O leiloeiro começou:
- A primeira obra a ser leiloada é este quadro intitulado "O Filho". Não tem base de licitação fixada. Quem dá o primeiro lance?
Silêncio na sala!
O leiloeiro insistiu:
- Quem faz uma oferta por este quadro?
Do fundo da sala, alguém gritou:
- Ninguém se interessa por isso, pintado por quem ninguém conhece! Retire-o do leilão e passe às verdadeiras obras dos artistas famosos! É por essas que todos aguardamos!
O leiloeiro, no entanto, persistiu:
- Quem oferece algo por esta pintura?

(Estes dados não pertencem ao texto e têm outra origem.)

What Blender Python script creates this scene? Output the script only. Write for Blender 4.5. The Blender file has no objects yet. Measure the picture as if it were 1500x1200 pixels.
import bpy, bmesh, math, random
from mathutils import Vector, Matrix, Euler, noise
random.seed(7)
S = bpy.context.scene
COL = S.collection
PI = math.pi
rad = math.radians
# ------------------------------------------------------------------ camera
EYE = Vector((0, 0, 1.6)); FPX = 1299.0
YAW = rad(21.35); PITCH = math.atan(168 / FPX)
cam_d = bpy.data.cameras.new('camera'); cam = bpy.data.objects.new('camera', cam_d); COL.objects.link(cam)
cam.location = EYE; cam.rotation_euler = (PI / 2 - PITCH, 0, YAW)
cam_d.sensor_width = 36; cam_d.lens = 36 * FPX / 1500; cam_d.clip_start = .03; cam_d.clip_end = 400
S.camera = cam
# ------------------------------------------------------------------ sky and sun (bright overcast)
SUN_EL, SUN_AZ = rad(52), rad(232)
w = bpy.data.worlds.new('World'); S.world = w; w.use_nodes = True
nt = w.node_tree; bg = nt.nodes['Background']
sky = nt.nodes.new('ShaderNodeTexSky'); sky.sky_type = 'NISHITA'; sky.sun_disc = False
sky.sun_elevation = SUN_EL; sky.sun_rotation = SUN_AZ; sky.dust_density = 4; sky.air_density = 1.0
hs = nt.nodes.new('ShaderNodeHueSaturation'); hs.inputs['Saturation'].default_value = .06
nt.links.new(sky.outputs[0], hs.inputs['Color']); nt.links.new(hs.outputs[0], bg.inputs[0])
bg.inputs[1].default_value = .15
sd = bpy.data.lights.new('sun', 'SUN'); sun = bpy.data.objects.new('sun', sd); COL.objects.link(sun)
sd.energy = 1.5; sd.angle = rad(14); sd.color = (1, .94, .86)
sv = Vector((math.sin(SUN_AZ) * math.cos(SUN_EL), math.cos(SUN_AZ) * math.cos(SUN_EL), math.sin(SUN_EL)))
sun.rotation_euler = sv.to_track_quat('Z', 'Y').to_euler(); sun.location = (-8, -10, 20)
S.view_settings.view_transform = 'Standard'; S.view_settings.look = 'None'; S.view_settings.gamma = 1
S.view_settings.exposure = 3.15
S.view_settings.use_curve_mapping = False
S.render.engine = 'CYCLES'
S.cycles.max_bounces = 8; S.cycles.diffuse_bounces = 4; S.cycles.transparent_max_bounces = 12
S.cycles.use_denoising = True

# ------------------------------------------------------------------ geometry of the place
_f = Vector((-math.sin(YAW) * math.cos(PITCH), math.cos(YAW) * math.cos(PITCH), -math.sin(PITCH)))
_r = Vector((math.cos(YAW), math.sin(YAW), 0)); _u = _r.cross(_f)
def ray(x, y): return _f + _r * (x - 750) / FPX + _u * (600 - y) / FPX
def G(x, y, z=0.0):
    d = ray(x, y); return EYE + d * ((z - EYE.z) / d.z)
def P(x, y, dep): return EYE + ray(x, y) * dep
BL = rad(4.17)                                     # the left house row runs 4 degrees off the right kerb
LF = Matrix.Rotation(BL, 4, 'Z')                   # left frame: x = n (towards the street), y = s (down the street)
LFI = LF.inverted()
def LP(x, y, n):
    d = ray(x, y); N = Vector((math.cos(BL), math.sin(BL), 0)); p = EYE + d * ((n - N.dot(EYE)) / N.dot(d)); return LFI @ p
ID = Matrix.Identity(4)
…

Duzentos euros? Cem euros?
A sala explodiu em protestos:
- Não viemos cá por essa coisa! Viemos pelas obras de arte a sério: os Van Gogh, os Picasso, os Renoir...

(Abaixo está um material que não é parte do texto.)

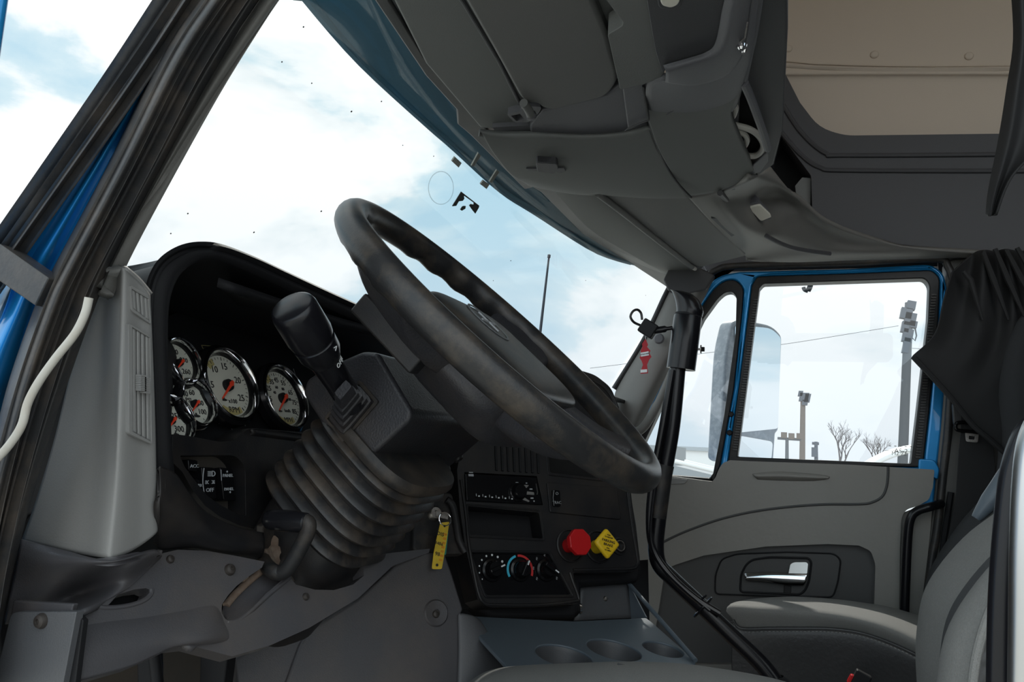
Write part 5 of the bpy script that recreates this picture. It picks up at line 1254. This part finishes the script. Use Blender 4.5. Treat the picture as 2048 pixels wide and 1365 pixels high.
# ------------------------------------------------------------------ passenger A pillar and its grab handle
rows = [[pX(.93).at(1352, 548), pX(.93).at(1333, 590), pX(.93).at(1290, 680), pX(.93).at(1232, 780), pX(.93).at(1225, 870)],
        [pX(.90).at(1366, 560), pX(.90).at(1345, 610), pX(.90).at(1304, 690), pX(.90).at(1250, 800), pX(.9).at(1236, 872)],
        [pX(.89).at(1400, 570), pX(.89).at(1374, 625), pX(.89).at(1330, 715), pX(.89).at(1274, 826), pX(.89).at(1258, 880)],
        [pX(.92).at(1424, 566), pX(.92).at(1392, 630), pX(.92).at(1346, 725), pX(.92).at(1288, 842), pX(.92).at(1275, 884)]]
o = surf('trim_13', rows, 'pillar_grey', None, 24, 40, .012); struct(o, 'dark grey passenger side windshield pillar cover', 'trim')
bm = bmesh.new(); tube_bm(bm, crom([pX(.93).at(*p) for p in ((1346, 562), (1330, 592), (1288, 680), (1228, 778))], 30), .008, 10); mk('trim_14', bm, 'black_plastic'); struct(bpy.data.objects['trim_14'], 'black windshield pillar bead', 'trim')
o = plate('trim_15', [(1326, 560), (1340, 532), (1380, 526, 8), (1430, 550), (1412, 580), (1375, 588), (1336, 582)], pX(.885), .03, 'overhead_dark', bv=.006); struct(o, 'dark cap where the passenger pillar meets the roof', 'trim')
q = pX(.865)
P = [q.at(1344, 745), q.at(1324, 790), q.at(1304, 830), q.at(1284, 858), q.at(1262, 866), pX(.88).at(1240, 858), pX(.89).at(1226, 852)]
o = tube('pillar_grab_bar', P, [.012]*10+[.0135]*20+[.014]*10, 'grey_plastic' if 0 else 'pillar_grey', None, 40, 14); tag(o, 'curved grey grab bar at the foot of the passenger windshield pillar', 'grab bar')
lathe('handle_boss', [(0, .008), (.012, .007), (.016, 0), (0, 0)], pX(.868).at(1318, 678), Vector((-1, 0, 0)), 'overhead_grey', o, 20)
# air freshener
q = pX(.80)
tr_ = [(1291, 678), (1296, 690), (1294, 694), (1301, 702), (1298, 706), (1303, 714), (1298, 720), (1294, 730), (1296, 747), (1281, 748), (1283, 738), (1286, 730), (1283, 722), (1279, 716), (1283, 708), (1281, 702), (1285, 694), (1284, 688)]
t = thing('air_freshener', q.at(1291, 690), 'red tree shaped air freshener card hanging by the passenger pillar', 'air freshener')
plate('card', tr_, q, .002, 'freshener_red', t, bv=0)
plate('label', [(1281, 706), (1297, 703), (1298, 711), (1282, 714)], q.off(.001), .001, 'white_ink', t, bv=0); plate('label', [(1281, 740), (1294, 739), (1294, 745), (1281, 746)], q.off(.001), .001, 'white_ink', t, bv=0)
b = bmesh.new(); text_bm(b, 'LITTLE TREES', q.off(.0016).at(1289.5, 708.5), (q.at(1298, 707)-q.at(1281, 710)).normalized(), Vector((0, 0, 1)), .005); mk('lettering', b, 'dial_ink', t)
tube('string', [q.at(1292, 664), q.at(1291, 679)], .0008, 'white_ink', t)

# ------------------------------------------------------------------ gear lever
LX = .12
q = pX(LX)
t = thing('gear_lever', q.at(1555, 1365), 'tall bent black gear lever with a cylinder sleeve and angled top knob', 'gear lever')
P = [q.at(1556, 1372), q.at(1520, 1326), q.at(1460, 1268), q.at(1400, 1210), q.at(1345, 1158), q.at(1318, 1128), q.at(1312, 1090), q.at(1318, 1030), q.at(1328, 950), q.at(1345, 850), q.at(1356, 735)]
tube('shaft', P, .0155, 'lever_black', t, 70, 18)
q2 = q.off(.018)
P = [q2.at(1440, 1228), q2.at(1390, 1196), q2.at(1340, 1150), q2.at(1306, 1098), q2.at(1298, 1040), q2.at(1305, 960), q2.at(1325, 850), q2.at(1344, 740)]
tube('air_hose', P, .0065, 'grip_black', t, 60, 10)
q3 = q.off(.022)
P = [q3.at(1420, 1222), q3.at(1370, 1180), q3.at(1322, 1130), q3.at(1302, 1080), q3.at(1305, 1010), q3.at(1318, 920)]
tube('air_hose', P, .0035, 'grip_black', t, 50, 8)
# tape and zip tie
tube('tape_wrap', [q.at(1314, 1036), q.at(1319, 1000), q.at(1326, 950), q.at(1330, 930)], .0185, 'black_dusty', t, 8, 16)
c = q.at(1406, 1215); ax = (q.at(1400, 1210)-q.at(1460, 1268)).normalized()
e1, e2, _ = basis(ax); tube('zip_tie', [c+(e1*math.cos(a)+e2*math.sin(a))*.024 for a in [i*math.pi/12 for i in range(24)]], .0025, 'grip_black', t, closed=True, res=8)
tube('zip_tail', [c+Vector((-.02, 0, .018)), c+Vector((-.024, -.008, .026))], .002, 'grip_black', t)
# sleeve
s0, s1 = q.at(1362, 738), q.at(1376, 634); sd_ = (s1-s0); sl = sd_.length
lathe('sleeve', [(0, -.0), (.024, .0), (.0285, -.001), (.0285, sl*.5), (.028, sl), (.0265, sl+.003)], s0, sd_, 'lever_black', t, 40)
lathe('sleeve_joint', [(.0272, 0), (.0272, .004), (.0265, .006)], s1, sd_, 'soft_black', t, 40)
def ring3(cx, cy, rx, ry, X, tilt, n=24):
    R = []; c = pX(X).at(cx, cy)
    for k in range(n):
        a = 2*math.pi*k/n; dx = Vector((math.cos(a)*rx, 0, 0)); yy = math.sin(a)*ry
        R.append(c+dx+Vector((0, -yy*math.cos(tilt), yy*math.sin(tilt))))
    return R
tl = math.radians
skin('knob', [ring3(1378, 632, .0265, .0265, LX, tl(-4)), ring3(1380, 622, .027, .027, LX, tl(-6)), ring3(1378, 610, .0265, .029, LX, tl(-18)), ring3(1374, 598, .025, .032, LX, tl(-24)), ring3(1369, 590, .021, .030, LX, tl(-20)), ring3(1363, 585, .013, .022, LX, tl(-12)), ring3(1360, 582, .004, .007, LX, tl(-8))], 'lever_black', t, 30, 32)
# side arm with square switch box and loop of cable
a = q.at(1346, 656); b_ = q.at(1314, 661)
lathe('side_arm', [(.004, 0), (.004, .012), (.007, .016), (.007, .040), (.005, .046), (.005, (a-b_).length)], a, b_-a, 'grip_black', t, 16)
bx = q.at(1297, 658); du = (q.at(1314, 655)-q.at(1290, 640)).normalized(); dv = (q.at(1280, 665)-q.at(1292, 640)).normalized(); dn = du.cross(dv).normalized(); dv = dn.cross(du)
box('switch_box', bx, du*.0165, dv*.0155, dn*.012, 'soft_black', t, .003)
P = [q.at(*p) for p in ((1283, 652), (1268, 645), (1261, 634), (1266, 623), (1275, 620), (1282, 627), (1284, 640))]
tube('cable_loop', P, .0026, 'grip_black', t, 40, 8)
tube('side_pin', [q.at(1396, 699), q.at(1404, 699)], .0022, 'steel', t); lathe('pin_washer', [(0, -.001), (.0085, -.001), (.0085, .001), (0, .001)], q.at(1402, 699), Vector((0, -1, 0)), 'steel', t, 18); lathe('pin_nut', [(0, -.003), (.005, -.003), (.005, .003), (0, .003)], q.at(1406, 699), Vector((0, -1, 0)), 'soft_black', t, 6)
lathe('shift_boot', [(.05, -.02), (.045, 0), (.03, .02), (.022, .03), (.017, .035)], q.at(1556, 1372)-Vector((0, 0, .02)), P[0]-P[0]+Vector((0, .2, 1)), 'soft_black', t, 24)

# ------------------------------------------------------------------ seats
# passenger seat
PX0, PX1 = .42, .88
near, mid_, far = pX(PX0), pX((PX0+PX1)/2), pX(PX1)
t = thing('passenger_seat', (.66, -.15, 1.05), 'grey fabric passenger seat with black vinyl sides', 'seat')
seam = [(1466, 1240), (1482, 1257), (1540, 1257), (1600, 1257), (1660, 1258), (1720, 1266), (1780, 1286), (1840, 1314), (1900, 1345), (1960, 1380)]
topn = [(1453, 1224), (1462, 1216), (1520, 1219), (1590, 1222), (1660, 1229), (1720, 1240), (1780, 1258), (1840, 1286), (1900, 1318), (1960, 1350)]
topm = [(1462, 1208), (1480, 1203), (1530, 1200), (1590, 1201), (1660, 1206), (1720, 1215), (1780, 1229), (1840, 1250), (1900, 1275), (1960, 1300)]
topf = [(1476, 1206), (1500, 1200), (1540, 1196), (1590, 1194), (1660, 1198), (1720, 1205), (1780, 1215), (1840, 1232), (1900, 1250), (1960, 1270)]
rows = [[near.off(-.01).at(*p) for p in seam], [near.at(*p) for p in topn], [pX(PX0+.06).at(p[0], p[1]-2) for p in [((a[0]*.6+b[0]*.4), (a[1]*.6+b[1]*.4)) for a, b in zip(topn, topm)]], [mid_.at(*p) for p in topm], [far.off(.04).at(*p) for p in topf], [far.at(p[0], p[1]+12) for p in topf]]
surf('cushion', rows, 'fabric_grey', t, 40, 50, .03)
low = [(1472, 1420), (1490, 1420), (1540, 1420), (1600, 1420), (1660, 1420), (1720, 1430), (1780, 1440), (1840, 1450), (1900, 1470), (1960, 1490)]
midl = [(a[0]*.5+b[0]*.5-6, a[1]*.5+b[1]*.5) for a, b in zip(seam, low)]
rows = [[near.off(-.012).at(*p) for p in seam], [near.off(.006).at(p[0], p[1]+10) for p in seam], [near.off(.004).at(*p) for p in midl], [near.at(*p) for p in low]]
surf('side_panel', rows, 'vinyl_black', t, 20, 40, .02)
b = bmesh.new()
P = crom([near.off(.004).at(p[0], p[1]+7) for p in seam], 70)
for i in range(0, 68): tube_bm(b, [P[i], P[i].lerp(P[i+1], .55)], .0012, 5)
mk('stitching', b, 'fabric_grey', t)
tube('welt', [near.off(-.002).at(p[0], p[1]+1) for p in seam], .004, 'vinyl_black', t, 60, 10)
box('base', (.66, -.14, 1.17), (.2, 0, 0), (0, .22, 0), (0, 0, .16), 'soft_black', t, .02)
bkq = .44
sl_ = [(2052, 622), (2026, 650), (2006, 700), (1994, 760), (1992, 810), (1998, 870), (1996, 930), (1988, 965), (1962, 1000), (1918, 1050), (1874, 1116), (1853, 1162), (1846, 1215), (1842, 1290)]
def seat_back(spine, xs, par, m, nu=40, name='backrest'):
    """backrest: one section across the seat at every point of its leaning spine"""
    rows = []
    for k, p in enumerate(spine):
        a = spine[max(0, k-1)]; b = spine[min(len(spine)-1, k+1)]; tg = (b-a); tg.x = 0; tg.normalize()
        fw = Vector((0, tg.z, -tg.y)); fw = fw if fw.y > 0 else -fw
        e_ = min(1, .35+k*.33)
        rows.append([Vector((x, p.y, p.z))+fw*d*e_ for x, d in xs])
    return skin(name, rows, m, par, nu, 60)
def across(x0, x1, dp=.04, th=.14):
    w_ = x1-x0
    return [(x0+w_*f, d) for f, d in ((0, -.03), (.03, -.006), (.08, 0), (.16, -.004), (.24, -dp*.8), (.36, -dp), (.5, -dp), (.64, -dp), (.76, -dp*.8), (.84, -.004), (.92, 0), (.97, -.006), (1, -.03), (1, -.10), (.96, -th), (.5, -th), (.04, -th), (0, -.10))]
spine = [pX(.86).at(*p) for p in sl_]
seat_back(spine, across(.42, .90), t, 'fabric_dark')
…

Imperturbável, o leiloeiro continuava a deixar a pergunta, qual ladainha:
- Quem oferece um lance pelo quadro "O Filho"?
Finalmente, de um canto da sala, uma voz tímida disse:
- Eu ofereço dez euros pelo quadro.
Era o jardineiro da propriedade. Era um homem pobre, não podia dar mais. E não se teria atrevido a fazer qualquer oferta, se alguém se tivesse interessado pelo quadro.
O leiloeiro prosseguiu no seu trabalho:
- Há uma oferta de dez euros. Alguém dá vinte?

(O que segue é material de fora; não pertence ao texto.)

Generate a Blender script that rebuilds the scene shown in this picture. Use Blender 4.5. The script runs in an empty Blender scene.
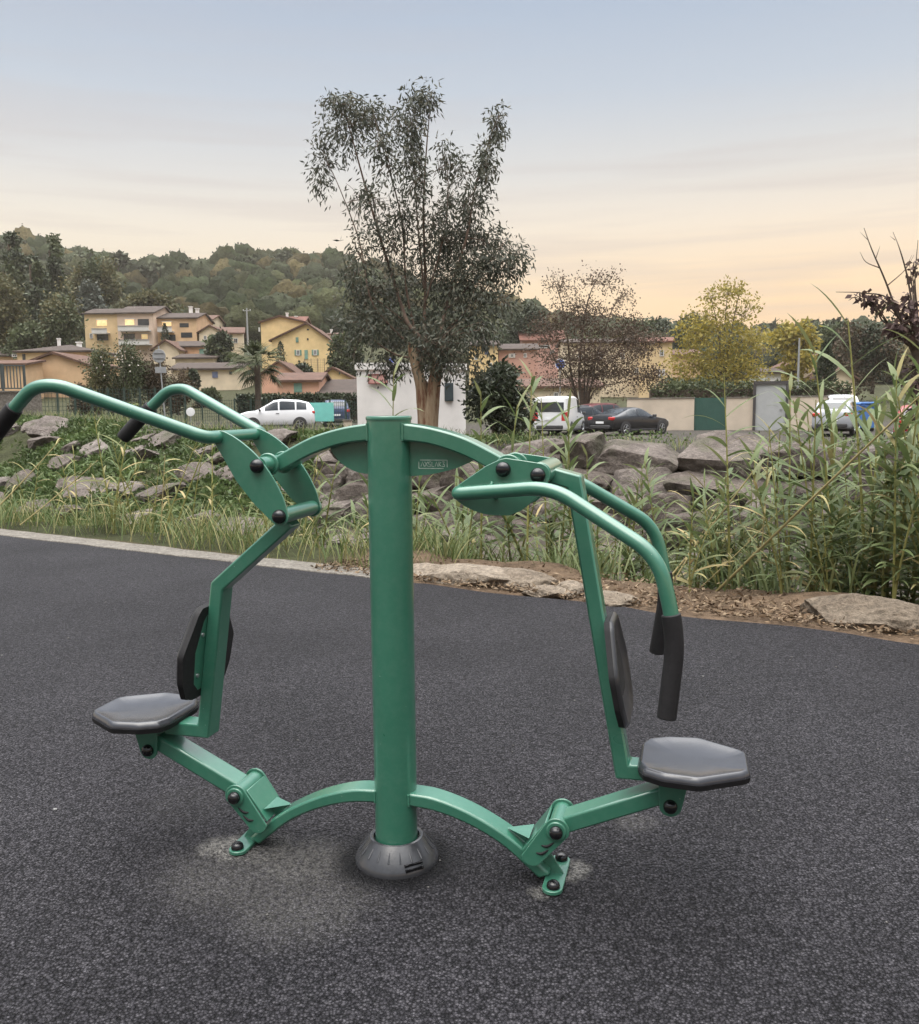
import bpy, bmesh, math, random
import numpy as np
from mathutils import Vector, Matrix, noise as mnoise

random.seed(7)
RNG = np.random.default_rng(11)
R = math.radians
sc = bpy.context.scene
COL = sc.collection

# ------------------------------------------------------------------ camera
W, H = 919, 1024
F, HZ, CH, ROLL = 900.0, 405.0, 1.5, R(-0.55)
PIT = math.atan((512 - HZ) / F)
fw = Vector((0, math.cos(PIT), -math.sin(PIT)))
up0 = Vector((0, math.sin(PIT), math.cos(PIT)))
rt0 = Vector((1, 0, 0))
rt = rt0 * math.cos(ROLL) + up0 * math.sin(ROLL)
up = up0 * math.cos(ROLL) - rt0 * math.sin(ROLL)
EYE = Vector((0, 0, CH))
cam_d = bpy.data.cameras.new('camera')
cam = bpy.data.objects.new('camera', cam_d)
COL.objects.link(cam)
m3 = Matrix((rt, up, -fw)).transposed()
cam.matrix_world = Matrix.Translation(EYE) @ m3.to_4x4()
cam_d.sensor_fit = 'VERTICAL'
cam_d.sensor_height = 24.0
cam_d.lens = F / H * 24.0
cam_d.clip_start = 0.05
cam_d.clip_end = 5000
sc.camera = cam


def at(px, py, Y):
    """measured photo point -> world point at ground distance Y"""
    d = fw + rt * ((px - W / 2) / F) + up * ((H / 2 - py) / F)
    return EYE + d * (Y / d.y)


# ------------------------------------------------------------------ materials
def nt_new(name):
    m = bpy.data.materials.new(name)
    m.use_nodes = True
    nt = m.node_tree
    b = nt.nodes['Principled BSDF']
    return m, nt, b


def nd(nt, typ, **kw):
    n = nt.nodes.new(typ)
    for k, v in kw.items():
        if k in n.inputs:
            n.inputs[k].default_value = v
        else:
            setattr(n, k, v)
    return n


def ramp(nt, fac, stops):
    r = nt.nodes.new('ShaderNodeValToRGB')
    el = r.color_ramp.elements
    while len(el) < len(stops):
        el.new(0.5)
    for e, (p, c) in zip(el, stops):
        e.position = p
        e.color = (c[0], c[1], c[2], 1)
    if fac is not None:
        nt.links.new(fac, r.inputs['Fac'])
    return r


def mixc(nt, fac, a, b, blend='MIX'):
    m = nt.nodes.new('ShaderNodeMix')
    m.data_type = 'RGBA'
    m.blend_type = blend
    for sock, val in ((m.inputs[0], fac), (m.inputs[6], a), (m.inputs[7], b)):
        if hasattr(val, 'is_output'):
            nt.links.new(val, sock)
        elif isinstance(val, (int, float)):
            sock.default_value = val
        else:
            sock.default_value = (*val, 1)
    return m.outputs[2]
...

Mas ninguém fez mais qualquer lance. Aliás, todos pareciam aliviados por finalmente o quadro pintado por um desconhecido ter sido licitado e poder-se finalmente prosseguir o leilão, com as obras de arte a sério!
O leiloeiro, profissional, prosseguiu:
_ Há uma oferta de dez euros. Dou-lhe uma, dou-lhe duas, dou-lhe três, vendido por dez euros.
E bateu o martelo, assinalando o fim da licitação pelo quadro "O Filho".
Um rumor agitou a sala. Enfim, ia começar o leilão a sério!
Porém, o leiloeiro, largando o martelo, anunciou:
- Senhoras e senhores, muito obrigado pela vossa comparência, o leilão terminou!
Um coro de vozes indignadas fez-se ouvir:
Terminou?!!? Então as pinturas célebres? O Miró? O Modigliani? O Grão Vasco? O...?
O tumulto crescia. Toda aquela importante gente e gente de importância manifestava um indignado ultraje e irada decepção.
Então, vindo de um discreto canto da sala, onde sempre estivera, o testamenteiro tomou a palavra e esclareceu:
- O testamento do dono da fabulosa colecção de pintura por que aqui estais continha uma cláusula, com instruções para ser mantida rigorosamente em segredo até este preciso momento. Embora eu devesse anunciar o leilão de toda a colecção, só o quadro "O Filho" seria posto a licitação. Quem o arrematasse, ficaria com toda a colecção e herdaria todas as demais propriedades e meios de fortuna do falecido. O senhor que arrematou "O Filho" fica com tudo!
Nem sempre as coisas famosas e consideradas são as mais importantes. Todos os trabalhos, ainda que modestos, ainda que executados por desconhecidos, devem ser valorados e apreciados. Esta história é isso mesmo, uma história. Mas tem o mérito de chamar a atenção para a vacuidade muitas vezes inerente à fama, à glória, ao reconhecimento público. O famoso deve a sua fama a um misto de acaso com trabalho e valor. Outros também trabalharão tanto como ele e terão uma valia equivalente à dele, mas o acaso promoveu um e não o outro. O acaso de uma melhor aparência ou de um encontro certo, na hora certa, com a pessoa adequada. Admiremos o famoso. Normalmente, essa fama tem alguma valia subjacente. Mas não ignoremos o desconhecido, não desdenhemos de sua valia, só porque as luzes dos holofotes não caem sobre ele. Afinal de contas, todo o famoso começou por ser um desconhecido!
E, sobretudo, na nossa actividade, trabalhemos, trabalhemos sempre o melhor possível, demos sempre o melhor de nós, façamos o melhor que formos capazes. Devemos a nós próprios executar o melhor possível o nosso trabalho e dar o melhor uso que conseguirmos ao nosso valor. O resto, se vier, vem por acréscimo - e talvez por acaso...
(Ah! E não se enganem: a imagem que ilustra este texto não é o retrato do Filho, pintado por um desconhecido. Esse não consegui localizar... Portanto, optei por uma reprodução de... um auto-retrato de Picasso!).